The Electrical Engineering department at Stanford University has often spearheaded the use of new technology via its collaboration with the industry or through its own research. Often, though, major changes in technology may drive an entire shift in the infrastructure required for the research and education activities of the department. The explosion of cheap, readily available storage has required us to adopt new strategies and technologies to manage data, whether its the primary storage or backup and recovery services. Foremost, as storage itself gets commoditized, we need to avoid expensive solutions and creatively adopt the next wave of solutions at minimal costs to keep abreast of what appears to be constant storage growth. Such standbys as tape-based backups may not be dead, but as will be shown, the realities of data growth require us to move beyond previous data management mechanisms. This white paper covers our use of new growth-oriented filesystems with snapshot capabilities, iSCSI for network layer independence, and a collection of other technologies provided by various vendors and open source projects to create a multi-tiered storage solution with self-service data restoration, long term growth, and disaster recovery.

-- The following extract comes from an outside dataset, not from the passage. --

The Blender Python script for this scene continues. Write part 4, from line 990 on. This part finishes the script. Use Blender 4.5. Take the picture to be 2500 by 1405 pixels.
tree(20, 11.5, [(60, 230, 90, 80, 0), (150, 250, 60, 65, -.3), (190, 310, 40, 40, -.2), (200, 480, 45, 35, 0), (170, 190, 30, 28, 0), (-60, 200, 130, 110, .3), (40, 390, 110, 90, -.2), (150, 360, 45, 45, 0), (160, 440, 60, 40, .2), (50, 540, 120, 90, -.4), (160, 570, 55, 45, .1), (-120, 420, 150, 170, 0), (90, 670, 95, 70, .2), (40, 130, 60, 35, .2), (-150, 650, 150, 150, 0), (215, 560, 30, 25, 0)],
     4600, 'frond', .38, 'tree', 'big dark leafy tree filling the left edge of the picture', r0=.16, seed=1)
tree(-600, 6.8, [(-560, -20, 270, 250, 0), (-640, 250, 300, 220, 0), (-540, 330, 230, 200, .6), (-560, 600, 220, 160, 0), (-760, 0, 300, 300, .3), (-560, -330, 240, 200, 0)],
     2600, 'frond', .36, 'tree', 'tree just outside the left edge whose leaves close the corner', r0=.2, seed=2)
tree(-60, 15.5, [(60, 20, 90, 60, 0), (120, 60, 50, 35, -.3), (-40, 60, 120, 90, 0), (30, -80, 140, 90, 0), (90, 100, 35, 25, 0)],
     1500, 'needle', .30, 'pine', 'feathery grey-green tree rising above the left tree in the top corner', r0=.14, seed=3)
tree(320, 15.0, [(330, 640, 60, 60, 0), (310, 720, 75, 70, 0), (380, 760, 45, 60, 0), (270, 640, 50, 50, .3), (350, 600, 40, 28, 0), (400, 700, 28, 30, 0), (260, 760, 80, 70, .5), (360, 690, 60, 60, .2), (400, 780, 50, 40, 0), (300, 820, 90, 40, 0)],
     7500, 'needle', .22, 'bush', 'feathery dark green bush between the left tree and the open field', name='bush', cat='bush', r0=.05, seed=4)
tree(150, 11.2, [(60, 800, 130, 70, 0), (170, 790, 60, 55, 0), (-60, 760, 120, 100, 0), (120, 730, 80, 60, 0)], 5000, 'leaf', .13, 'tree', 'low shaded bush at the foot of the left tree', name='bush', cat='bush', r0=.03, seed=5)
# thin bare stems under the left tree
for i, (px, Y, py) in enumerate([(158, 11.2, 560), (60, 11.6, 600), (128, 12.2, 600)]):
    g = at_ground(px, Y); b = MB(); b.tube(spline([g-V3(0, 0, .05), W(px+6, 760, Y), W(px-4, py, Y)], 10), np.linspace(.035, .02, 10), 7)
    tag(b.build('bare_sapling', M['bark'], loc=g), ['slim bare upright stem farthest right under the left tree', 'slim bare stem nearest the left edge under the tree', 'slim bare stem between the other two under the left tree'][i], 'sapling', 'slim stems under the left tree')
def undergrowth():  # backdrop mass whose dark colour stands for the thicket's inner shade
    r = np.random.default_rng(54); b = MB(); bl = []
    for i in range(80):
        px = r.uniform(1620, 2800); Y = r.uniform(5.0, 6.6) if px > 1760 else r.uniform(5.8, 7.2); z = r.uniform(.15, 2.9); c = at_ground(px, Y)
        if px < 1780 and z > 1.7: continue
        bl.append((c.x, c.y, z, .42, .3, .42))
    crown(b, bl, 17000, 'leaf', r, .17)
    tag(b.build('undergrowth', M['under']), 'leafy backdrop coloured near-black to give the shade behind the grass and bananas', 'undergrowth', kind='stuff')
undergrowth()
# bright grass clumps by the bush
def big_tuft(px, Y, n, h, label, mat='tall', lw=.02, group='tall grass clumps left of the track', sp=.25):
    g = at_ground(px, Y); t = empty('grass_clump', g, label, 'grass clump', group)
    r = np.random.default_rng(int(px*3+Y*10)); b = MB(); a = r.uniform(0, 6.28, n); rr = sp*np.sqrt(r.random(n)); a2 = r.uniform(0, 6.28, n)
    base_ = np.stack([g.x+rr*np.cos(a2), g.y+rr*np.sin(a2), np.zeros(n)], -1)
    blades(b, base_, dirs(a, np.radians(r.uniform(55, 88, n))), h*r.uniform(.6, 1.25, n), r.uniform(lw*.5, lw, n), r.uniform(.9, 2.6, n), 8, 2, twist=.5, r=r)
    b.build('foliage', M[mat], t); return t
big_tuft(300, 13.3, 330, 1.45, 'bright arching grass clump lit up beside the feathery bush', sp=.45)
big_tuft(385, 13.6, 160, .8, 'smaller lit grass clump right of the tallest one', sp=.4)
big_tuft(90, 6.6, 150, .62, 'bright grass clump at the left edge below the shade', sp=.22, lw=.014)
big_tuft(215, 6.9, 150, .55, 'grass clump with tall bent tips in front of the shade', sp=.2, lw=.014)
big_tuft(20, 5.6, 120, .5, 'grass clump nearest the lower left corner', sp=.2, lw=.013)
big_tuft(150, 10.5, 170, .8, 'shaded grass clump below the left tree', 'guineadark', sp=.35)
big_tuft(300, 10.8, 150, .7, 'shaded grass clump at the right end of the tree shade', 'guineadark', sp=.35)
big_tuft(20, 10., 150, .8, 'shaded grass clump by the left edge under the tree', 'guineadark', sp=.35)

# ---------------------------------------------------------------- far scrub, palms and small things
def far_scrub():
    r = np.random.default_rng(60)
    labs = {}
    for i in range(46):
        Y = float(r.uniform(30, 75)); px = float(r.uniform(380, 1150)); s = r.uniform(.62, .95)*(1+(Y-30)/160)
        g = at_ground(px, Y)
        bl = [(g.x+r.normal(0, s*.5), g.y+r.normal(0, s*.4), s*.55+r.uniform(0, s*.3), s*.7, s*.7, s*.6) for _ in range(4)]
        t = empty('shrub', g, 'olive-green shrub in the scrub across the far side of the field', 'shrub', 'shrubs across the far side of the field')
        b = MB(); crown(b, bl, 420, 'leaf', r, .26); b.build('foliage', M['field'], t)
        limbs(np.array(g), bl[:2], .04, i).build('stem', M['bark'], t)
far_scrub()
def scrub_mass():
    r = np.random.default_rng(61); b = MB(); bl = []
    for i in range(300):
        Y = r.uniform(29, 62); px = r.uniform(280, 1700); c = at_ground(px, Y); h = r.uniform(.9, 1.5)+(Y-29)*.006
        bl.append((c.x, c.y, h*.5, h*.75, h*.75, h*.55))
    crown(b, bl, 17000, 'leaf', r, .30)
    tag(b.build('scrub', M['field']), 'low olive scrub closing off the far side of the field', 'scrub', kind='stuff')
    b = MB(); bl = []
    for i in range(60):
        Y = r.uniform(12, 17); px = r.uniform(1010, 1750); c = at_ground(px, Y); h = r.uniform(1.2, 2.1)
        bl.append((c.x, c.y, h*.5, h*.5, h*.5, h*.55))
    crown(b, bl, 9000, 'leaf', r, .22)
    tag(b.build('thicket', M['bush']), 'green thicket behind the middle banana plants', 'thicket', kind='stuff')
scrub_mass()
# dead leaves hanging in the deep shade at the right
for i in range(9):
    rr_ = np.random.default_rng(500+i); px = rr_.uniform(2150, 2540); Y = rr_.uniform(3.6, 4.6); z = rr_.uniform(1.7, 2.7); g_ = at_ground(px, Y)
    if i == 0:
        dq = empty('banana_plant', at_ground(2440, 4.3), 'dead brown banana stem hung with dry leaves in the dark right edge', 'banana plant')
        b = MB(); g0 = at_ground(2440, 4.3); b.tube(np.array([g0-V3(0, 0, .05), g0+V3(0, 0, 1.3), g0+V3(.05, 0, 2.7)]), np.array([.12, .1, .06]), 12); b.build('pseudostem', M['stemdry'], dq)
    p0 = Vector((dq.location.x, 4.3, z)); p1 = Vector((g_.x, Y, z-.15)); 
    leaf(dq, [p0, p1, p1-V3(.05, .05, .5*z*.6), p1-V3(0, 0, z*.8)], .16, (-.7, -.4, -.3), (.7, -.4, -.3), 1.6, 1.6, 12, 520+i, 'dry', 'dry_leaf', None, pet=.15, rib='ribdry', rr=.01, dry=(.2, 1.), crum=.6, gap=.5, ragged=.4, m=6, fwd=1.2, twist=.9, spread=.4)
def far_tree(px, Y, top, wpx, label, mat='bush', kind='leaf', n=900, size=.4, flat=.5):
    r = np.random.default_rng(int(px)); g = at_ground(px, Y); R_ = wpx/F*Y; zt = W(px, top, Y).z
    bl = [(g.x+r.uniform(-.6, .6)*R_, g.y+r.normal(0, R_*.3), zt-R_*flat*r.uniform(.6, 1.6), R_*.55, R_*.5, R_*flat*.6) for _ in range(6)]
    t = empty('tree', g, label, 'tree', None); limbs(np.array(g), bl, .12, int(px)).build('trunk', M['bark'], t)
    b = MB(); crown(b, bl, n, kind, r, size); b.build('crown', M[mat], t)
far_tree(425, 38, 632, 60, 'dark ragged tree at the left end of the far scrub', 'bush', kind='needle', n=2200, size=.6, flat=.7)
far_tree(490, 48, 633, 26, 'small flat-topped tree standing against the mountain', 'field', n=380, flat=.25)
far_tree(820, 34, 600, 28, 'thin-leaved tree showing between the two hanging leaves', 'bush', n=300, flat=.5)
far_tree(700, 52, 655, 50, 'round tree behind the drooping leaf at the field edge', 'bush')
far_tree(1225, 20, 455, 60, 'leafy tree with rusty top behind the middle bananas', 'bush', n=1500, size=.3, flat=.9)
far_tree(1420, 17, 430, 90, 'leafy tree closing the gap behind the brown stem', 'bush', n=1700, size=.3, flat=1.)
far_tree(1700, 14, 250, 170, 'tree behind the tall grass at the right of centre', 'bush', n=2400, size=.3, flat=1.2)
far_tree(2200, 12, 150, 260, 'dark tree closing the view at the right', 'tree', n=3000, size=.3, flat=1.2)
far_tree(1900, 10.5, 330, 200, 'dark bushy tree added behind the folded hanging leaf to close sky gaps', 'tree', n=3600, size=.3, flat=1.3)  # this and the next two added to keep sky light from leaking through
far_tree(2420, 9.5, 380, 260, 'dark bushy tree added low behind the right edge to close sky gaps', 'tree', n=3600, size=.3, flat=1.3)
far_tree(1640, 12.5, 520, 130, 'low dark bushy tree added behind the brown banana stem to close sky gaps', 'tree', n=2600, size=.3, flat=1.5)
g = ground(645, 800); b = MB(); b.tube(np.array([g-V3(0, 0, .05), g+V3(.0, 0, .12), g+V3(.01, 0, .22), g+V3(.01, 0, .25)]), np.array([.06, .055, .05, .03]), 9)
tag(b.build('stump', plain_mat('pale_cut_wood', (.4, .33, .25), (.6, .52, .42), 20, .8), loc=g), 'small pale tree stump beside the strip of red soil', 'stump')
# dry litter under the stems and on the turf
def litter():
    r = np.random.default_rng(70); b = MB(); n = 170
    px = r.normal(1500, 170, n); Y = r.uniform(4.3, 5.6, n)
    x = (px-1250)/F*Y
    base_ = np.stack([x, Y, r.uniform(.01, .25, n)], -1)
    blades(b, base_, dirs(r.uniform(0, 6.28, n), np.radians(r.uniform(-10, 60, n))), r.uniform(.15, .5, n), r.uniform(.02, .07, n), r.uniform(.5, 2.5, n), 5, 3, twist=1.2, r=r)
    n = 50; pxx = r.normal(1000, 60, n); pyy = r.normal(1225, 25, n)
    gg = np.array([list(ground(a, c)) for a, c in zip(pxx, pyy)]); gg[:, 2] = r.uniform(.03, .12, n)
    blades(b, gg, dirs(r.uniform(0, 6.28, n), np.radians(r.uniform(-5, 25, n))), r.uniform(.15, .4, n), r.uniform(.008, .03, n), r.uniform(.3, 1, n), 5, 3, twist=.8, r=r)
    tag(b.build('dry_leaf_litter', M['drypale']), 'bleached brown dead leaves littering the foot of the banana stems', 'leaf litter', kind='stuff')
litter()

In the not so distant past, research groups would tend to acquire their own infrastructure as funding sources, grants, and donations would warrant. This hardware generally included a localized file server for the group, or enough combined storage among the various hardwire networked workstations to provide for the group. Those drives were large for that time, upwards of 4.3 or 9GB at most, and most were directly used without any form of RAID or redundancy of storage. Backups generally could be run centrally, collecting from each file server the relatively trivial megabytes to potentially a gigabyte of delta change in data per day. Even with multiple research groups, incremental backups combined would average to less than 20-50GB per day at most, fitting easily in both the time window to perform the backup, as well as the average tape capacity of DLT or other media.

Within the past few years, storage use, driven by email, multi-media, and burgeoning application and file format sizes, has dramatically grown. Aiding this is the constant march to greater yet cheaper storage form factors. Where as 5 years ago, UNIX servers got by with 2-9GB, we now find workstations with a minimal of 160GB drives, and servers utilizing RAID arrays of multiple 73GB (SCSI/FC) or now 750GB (SATA) drives. Storage has also taken flight, with much data now on mobile computing platforms. Now, each group has local systems with over 200GB and servers holding terabytes of data. They still want those nightly backups, and even worse, they want further granularity. The task of backing up such data within the provided windows is arduous enough. The thought of actually recovering files, directories, or systems from multiple tapes within an acceptable time frame is almost impossible to reckon.

The solutions have already been presented by many vendors in vertical silos. We have centralized solutions of some flavor or another, including SANs, NAS, virtual tape libraries, NDMP, etc. We have even adopted some of the best in class of these, pooling money as best we can to adopt such things as Network Appliance's Filer. The advent of self-restore through regular file system snapshots has greatly aided in our perceived abilities to keep up. However, storage needs continue to grow and the cost of maintaining such products as the NetApp over many years gets to the point where we spend money feeding a low-terabyte count beast every few years for the cost of buying 10 times that storage outright in a new chassis. There is also the need to manage multiple silos of storage, and add or take away hardware without requiring clients to realign their mounts. A strategy to embrace the economics of storage pricing over time, shift storage to generic commodity units, provide advanced features such as snapshots and single logical pools of storage, and encourage the use of open standards for longevity of data access and growth is required, and we feel we've figured out the pieces.